Understanding Importance allows a prioritization of attributes and, subsequently, an allocation of resources to those items or areas that matter most to customers. It is tempting to focus on areas that are rated low in performance. However, that misses an important aspect of the performance dynamic. As an example, sales call frequency may be rated low, but customers are satisfied – they are seeing the sales rep enough, even though he or she may not come by very often.

Competitive performance places rating data in a real-world dynamic. It is almost always the case that Gaining Claritypeople make decision based on a binary choice – “Do I prefer A or B?” Even if there is no direct competitor, a user will usually compare performance to a substitute product.

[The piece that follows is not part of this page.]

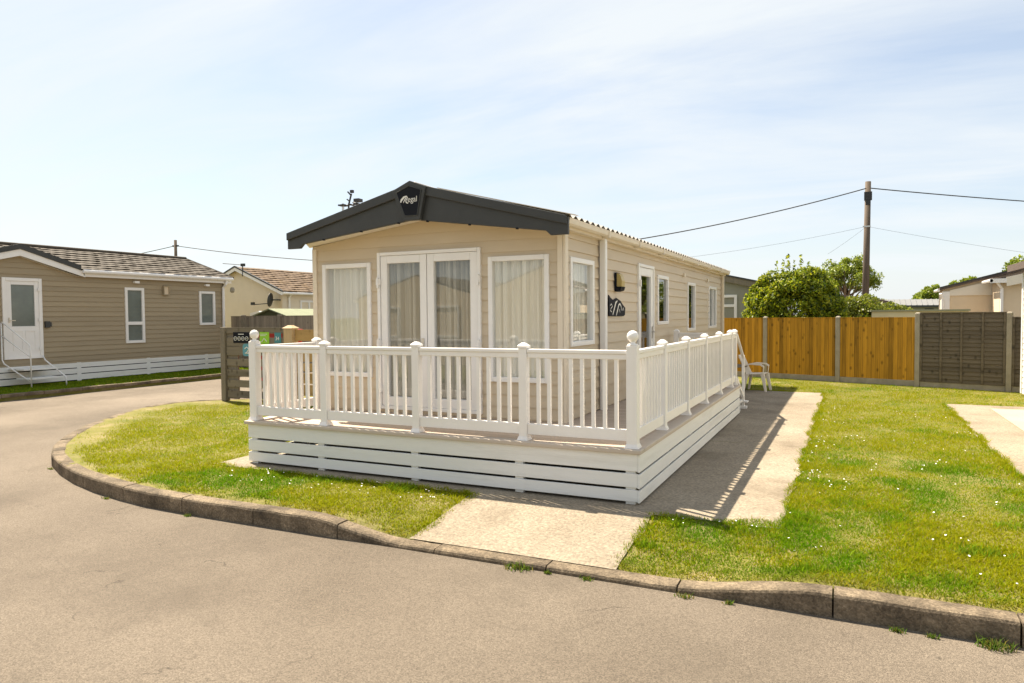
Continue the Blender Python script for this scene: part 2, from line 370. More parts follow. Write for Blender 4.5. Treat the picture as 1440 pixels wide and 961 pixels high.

This comparison is vital to understand as it ultimately leads to an understanding of strength of relationship. In particular, if survey responses indicate that the customer perceives he/she is getting better value from a competitor and are more satisfied with a competitive product or service, they are in danger of reducing their volume from the survey sponsor.

Lastly, loyalty is a measure of likelihood of future purchase. Although measuring intent is extremely challenging, on method that has received lasting use is the Net Promoter Score (NPS). This is measured by response to a single question, “What is the likelihood that you would recommend _____ to a business associate or peer?” Results are tabulated using a simple formula and the results can be compared to national data for hundreds of other companies. The NPS can also serve as a dependent variable to identify key drivers. It is typical that fewer than five attributes explain almost all of the variability in loyalty responses.

Incorporating these three criteria – in addition to performance – helps a commercial due diligence initiative to result in meaningful and actionable information that leads to immediate opportunities for improvement and revenue enhancement.